## Exercise
Bring together all lines of the material below that contain the string "from".

## Data shown
□ □ □ □

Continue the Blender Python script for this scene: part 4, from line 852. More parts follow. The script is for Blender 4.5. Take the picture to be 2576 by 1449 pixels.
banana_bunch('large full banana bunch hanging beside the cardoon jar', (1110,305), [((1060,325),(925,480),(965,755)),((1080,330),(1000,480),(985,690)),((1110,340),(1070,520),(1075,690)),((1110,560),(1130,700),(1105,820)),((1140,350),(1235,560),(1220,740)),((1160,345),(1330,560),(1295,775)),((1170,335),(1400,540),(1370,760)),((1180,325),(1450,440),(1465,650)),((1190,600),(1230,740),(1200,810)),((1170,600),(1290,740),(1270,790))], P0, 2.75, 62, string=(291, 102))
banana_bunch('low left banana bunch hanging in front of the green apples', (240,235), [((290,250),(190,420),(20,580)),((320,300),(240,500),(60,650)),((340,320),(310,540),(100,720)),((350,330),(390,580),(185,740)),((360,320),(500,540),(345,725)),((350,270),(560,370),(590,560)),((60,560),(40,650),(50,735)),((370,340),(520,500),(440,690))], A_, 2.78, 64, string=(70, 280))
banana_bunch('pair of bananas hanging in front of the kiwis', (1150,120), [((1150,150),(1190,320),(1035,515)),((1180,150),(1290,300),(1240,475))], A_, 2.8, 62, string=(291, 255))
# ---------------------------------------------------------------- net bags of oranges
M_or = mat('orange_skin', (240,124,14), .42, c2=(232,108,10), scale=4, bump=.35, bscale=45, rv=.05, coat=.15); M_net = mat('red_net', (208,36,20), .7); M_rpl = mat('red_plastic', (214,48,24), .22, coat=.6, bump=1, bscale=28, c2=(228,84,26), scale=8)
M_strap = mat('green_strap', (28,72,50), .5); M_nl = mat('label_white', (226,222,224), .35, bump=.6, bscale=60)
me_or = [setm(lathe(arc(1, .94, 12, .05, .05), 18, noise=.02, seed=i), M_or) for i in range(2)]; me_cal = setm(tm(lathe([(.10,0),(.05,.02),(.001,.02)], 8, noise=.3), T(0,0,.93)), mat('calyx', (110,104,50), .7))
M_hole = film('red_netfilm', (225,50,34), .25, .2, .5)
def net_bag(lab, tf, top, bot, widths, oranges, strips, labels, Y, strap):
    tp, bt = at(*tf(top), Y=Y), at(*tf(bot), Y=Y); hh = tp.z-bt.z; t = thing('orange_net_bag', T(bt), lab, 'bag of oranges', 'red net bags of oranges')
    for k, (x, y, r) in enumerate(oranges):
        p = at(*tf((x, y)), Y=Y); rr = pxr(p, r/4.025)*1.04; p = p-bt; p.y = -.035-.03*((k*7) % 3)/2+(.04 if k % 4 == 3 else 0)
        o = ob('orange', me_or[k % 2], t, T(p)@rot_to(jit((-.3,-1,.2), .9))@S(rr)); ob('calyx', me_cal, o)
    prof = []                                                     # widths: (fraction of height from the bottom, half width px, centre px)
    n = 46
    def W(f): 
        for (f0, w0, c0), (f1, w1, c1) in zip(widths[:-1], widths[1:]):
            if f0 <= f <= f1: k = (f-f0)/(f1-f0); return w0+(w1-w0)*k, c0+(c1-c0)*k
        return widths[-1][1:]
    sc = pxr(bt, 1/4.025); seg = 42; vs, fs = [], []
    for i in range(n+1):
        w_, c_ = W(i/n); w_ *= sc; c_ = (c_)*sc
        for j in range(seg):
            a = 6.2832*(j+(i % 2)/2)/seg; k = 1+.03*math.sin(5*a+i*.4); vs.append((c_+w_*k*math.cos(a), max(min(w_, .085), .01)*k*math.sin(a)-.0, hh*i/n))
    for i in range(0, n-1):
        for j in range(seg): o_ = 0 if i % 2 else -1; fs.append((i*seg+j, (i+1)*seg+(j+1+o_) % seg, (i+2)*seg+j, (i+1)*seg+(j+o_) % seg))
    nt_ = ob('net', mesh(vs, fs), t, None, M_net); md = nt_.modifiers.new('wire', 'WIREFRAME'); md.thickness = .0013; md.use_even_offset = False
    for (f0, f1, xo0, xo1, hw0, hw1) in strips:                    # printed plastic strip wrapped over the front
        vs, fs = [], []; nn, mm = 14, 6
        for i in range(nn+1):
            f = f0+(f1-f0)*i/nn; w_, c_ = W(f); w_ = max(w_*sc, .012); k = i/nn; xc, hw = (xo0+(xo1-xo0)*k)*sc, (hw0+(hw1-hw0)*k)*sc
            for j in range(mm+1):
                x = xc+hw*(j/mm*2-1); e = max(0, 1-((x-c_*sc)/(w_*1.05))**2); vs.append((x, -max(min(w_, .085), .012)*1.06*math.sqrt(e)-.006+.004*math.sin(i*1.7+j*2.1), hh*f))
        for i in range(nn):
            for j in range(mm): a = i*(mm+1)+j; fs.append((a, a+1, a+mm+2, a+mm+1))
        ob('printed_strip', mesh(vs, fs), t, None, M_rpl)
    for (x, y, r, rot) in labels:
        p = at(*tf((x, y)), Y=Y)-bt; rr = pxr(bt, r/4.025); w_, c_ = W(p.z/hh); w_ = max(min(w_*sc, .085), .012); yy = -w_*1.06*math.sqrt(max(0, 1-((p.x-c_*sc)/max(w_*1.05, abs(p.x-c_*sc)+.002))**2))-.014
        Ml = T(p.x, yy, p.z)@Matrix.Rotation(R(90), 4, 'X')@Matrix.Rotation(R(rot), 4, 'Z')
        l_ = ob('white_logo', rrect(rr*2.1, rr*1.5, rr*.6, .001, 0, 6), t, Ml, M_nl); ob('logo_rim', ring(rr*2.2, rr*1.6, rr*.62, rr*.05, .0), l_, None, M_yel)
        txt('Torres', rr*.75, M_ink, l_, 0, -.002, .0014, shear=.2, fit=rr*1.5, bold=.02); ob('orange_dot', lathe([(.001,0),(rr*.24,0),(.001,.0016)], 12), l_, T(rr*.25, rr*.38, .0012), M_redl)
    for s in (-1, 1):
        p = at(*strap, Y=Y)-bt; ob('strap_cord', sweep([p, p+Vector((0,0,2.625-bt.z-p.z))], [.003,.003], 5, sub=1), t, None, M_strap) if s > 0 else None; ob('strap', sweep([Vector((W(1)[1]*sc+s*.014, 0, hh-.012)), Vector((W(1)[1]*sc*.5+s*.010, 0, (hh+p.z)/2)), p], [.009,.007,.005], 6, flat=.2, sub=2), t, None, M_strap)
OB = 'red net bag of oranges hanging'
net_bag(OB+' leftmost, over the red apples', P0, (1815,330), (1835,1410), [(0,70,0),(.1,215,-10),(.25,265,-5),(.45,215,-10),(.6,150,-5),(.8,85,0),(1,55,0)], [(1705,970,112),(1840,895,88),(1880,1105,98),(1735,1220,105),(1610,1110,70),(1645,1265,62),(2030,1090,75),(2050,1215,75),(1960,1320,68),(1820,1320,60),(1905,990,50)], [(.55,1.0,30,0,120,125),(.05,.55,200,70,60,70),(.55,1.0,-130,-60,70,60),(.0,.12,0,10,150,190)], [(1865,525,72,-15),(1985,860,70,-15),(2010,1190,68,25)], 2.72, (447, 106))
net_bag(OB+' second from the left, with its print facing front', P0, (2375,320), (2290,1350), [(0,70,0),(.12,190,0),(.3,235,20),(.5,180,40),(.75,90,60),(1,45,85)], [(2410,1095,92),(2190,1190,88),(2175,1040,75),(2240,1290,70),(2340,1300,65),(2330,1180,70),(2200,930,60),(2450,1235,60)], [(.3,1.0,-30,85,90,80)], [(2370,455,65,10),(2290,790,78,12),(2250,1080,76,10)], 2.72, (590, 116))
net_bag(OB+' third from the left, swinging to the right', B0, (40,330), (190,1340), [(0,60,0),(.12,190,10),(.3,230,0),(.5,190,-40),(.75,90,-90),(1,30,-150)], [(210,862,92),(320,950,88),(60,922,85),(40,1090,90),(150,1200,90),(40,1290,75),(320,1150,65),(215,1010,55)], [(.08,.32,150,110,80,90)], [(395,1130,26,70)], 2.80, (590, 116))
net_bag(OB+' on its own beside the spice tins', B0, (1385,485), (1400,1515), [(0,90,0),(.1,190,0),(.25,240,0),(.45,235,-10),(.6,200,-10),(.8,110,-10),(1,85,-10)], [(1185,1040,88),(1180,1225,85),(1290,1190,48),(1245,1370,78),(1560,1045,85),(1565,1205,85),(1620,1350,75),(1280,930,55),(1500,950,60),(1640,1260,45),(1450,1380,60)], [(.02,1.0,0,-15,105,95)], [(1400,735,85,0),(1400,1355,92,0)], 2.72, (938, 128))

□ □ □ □

## Answer
Continue the Blender Python script for this scene: part 4, from line 852. More parts follow. The script is for Blender 4.5. Take the picture to be 2576 by 1449 pixels.
    prof = []                                                     # widths: (fraction of height from the bottom, half width px, centre px)
net_bag(OB+' second from the left, with its print facing front', P0, (2375,320), (2290,1350), [(0,70,0),(.12,190,0),(.3,235,20),(.5,180,40),(.75,90,60),(1,45,85)], [(2410,1095,92),(2190,1190,88),(2175,1040,75),(2240,1290,70),(2340,1300,65),(2330,1180,70),(2200,930,60),(2450,1235,60)], [(.3,1.0,-30,85,90,80)], [(2370,455,65,10),(2290,790,78,12),(2250,1080,76,10)], 2.72, (590, 116))
net_bag(OB+' third from the left, swinging to the right', B0, (40,330), (190,1340), [(0,60,0),(.12,190,10),(.3,230,0),(.5,190,-40),(.75,90,-90),(1,30,-150)], [(210,862,92),(320,950,88),(60,922,85),(40,1090,90),(150,1200,90),(40,1290,75),(320,1150,65),(215,1010,55)], [(.08,.32,150,110,80,90)], [(395,1130,26,70)], 2.80, (590, 116))